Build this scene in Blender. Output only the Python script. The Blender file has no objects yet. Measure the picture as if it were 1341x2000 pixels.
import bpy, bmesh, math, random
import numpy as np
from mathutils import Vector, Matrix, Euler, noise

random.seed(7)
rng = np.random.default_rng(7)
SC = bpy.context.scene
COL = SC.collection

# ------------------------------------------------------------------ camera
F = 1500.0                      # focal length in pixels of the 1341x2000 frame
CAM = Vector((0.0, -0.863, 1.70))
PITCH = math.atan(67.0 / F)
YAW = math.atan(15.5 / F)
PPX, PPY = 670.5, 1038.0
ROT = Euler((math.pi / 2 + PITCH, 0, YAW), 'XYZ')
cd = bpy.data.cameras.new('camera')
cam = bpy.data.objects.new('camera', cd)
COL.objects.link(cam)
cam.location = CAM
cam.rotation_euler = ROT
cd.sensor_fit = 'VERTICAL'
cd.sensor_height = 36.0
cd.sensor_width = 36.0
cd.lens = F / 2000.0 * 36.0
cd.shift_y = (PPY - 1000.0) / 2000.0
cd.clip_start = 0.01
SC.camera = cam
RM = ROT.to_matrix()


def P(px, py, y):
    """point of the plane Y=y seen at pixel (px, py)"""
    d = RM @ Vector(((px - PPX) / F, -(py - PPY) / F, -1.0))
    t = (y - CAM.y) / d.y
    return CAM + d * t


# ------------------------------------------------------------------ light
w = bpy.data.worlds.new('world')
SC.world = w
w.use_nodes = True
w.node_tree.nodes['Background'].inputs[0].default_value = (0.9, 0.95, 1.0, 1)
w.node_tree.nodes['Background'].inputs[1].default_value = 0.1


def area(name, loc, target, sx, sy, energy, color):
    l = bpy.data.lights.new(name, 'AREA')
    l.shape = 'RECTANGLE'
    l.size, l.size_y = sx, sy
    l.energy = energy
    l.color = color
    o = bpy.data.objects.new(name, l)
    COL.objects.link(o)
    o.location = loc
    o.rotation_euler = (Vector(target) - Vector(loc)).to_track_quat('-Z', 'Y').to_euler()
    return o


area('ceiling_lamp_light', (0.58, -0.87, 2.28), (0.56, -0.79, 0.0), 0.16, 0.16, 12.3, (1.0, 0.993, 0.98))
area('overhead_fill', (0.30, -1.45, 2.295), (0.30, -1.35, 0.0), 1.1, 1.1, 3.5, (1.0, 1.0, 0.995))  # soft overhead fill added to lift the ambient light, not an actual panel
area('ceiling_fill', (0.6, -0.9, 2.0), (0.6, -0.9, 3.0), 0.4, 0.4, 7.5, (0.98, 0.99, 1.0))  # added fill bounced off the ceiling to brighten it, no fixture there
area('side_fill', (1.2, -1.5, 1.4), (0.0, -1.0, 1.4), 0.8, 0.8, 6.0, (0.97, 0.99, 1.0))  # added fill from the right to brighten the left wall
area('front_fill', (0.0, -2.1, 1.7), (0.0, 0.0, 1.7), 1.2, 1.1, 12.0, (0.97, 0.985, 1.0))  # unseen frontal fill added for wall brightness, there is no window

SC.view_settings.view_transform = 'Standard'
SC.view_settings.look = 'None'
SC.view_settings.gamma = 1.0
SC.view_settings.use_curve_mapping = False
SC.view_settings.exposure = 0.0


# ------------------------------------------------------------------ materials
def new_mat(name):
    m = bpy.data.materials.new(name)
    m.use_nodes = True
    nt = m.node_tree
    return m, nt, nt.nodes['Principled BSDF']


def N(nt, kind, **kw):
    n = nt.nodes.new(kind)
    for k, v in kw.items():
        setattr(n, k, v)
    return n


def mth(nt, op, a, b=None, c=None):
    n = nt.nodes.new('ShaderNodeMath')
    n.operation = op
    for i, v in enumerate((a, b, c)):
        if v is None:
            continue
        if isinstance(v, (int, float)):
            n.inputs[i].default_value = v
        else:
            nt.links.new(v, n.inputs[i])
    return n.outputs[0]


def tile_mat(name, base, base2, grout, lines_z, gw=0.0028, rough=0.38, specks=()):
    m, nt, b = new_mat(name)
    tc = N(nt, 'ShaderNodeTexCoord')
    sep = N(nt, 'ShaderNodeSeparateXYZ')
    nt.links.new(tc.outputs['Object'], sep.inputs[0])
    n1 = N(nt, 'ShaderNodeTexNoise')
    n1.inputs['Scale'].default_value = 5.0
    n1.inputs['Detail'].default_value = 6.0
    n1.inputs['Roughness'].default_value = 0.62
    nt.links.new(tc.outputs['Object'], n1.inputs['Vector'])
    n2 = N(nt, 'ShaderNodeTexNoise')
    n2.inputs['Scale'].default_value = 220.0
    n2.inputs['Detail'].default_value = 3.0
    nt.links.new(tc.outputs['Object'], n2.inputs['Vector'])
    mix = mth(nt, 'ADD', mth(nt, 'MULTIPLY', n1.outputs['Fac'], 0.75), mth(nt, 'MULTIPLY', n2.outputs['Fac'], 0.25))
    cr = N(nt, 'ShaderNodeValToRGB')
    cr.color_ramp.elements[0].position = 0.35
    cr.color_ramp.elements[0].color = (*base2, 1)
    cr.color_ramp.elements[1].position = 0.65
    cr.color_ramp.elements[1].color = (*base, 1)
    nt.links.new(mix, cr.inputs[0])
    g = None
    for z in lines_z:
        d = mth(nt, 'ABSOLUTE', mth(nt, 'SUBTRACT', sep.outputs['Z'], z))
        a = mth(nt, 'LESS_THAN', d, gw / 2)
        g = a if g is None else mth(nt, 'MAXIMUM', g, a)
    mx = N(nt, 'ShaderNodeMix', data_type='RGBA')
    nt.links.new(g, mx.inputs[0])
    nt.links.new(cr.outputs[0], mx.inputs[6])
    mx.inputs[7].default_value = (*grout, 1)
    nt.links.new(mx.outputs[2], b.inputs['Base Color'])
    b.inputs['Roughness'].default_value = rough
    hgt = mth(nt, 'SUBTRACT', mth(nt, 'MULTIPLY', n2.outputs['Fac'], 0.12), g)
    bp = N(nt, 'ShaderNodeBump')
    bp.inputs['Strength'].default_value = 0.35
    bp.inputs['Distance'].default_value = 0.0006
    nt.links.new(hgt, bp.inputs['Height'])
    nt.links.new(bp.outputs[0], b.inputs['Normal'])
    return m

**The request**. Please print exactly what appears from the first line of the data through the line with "COL = SC.collection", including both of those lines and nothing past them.

**The solution**.
Build this scene in Blender. Output only the Python script. The Blender file has no objects yet. Measure the picture as if it were 1341x2000 pixels.
import bpy, bmesh, math, random
import numpy as np
from mathutils import Vector, Matrix, Euler, noise

random.seed(7)
rng = np.random.default_rng(7)
SC = bpy.context.scene
COL = SC.collection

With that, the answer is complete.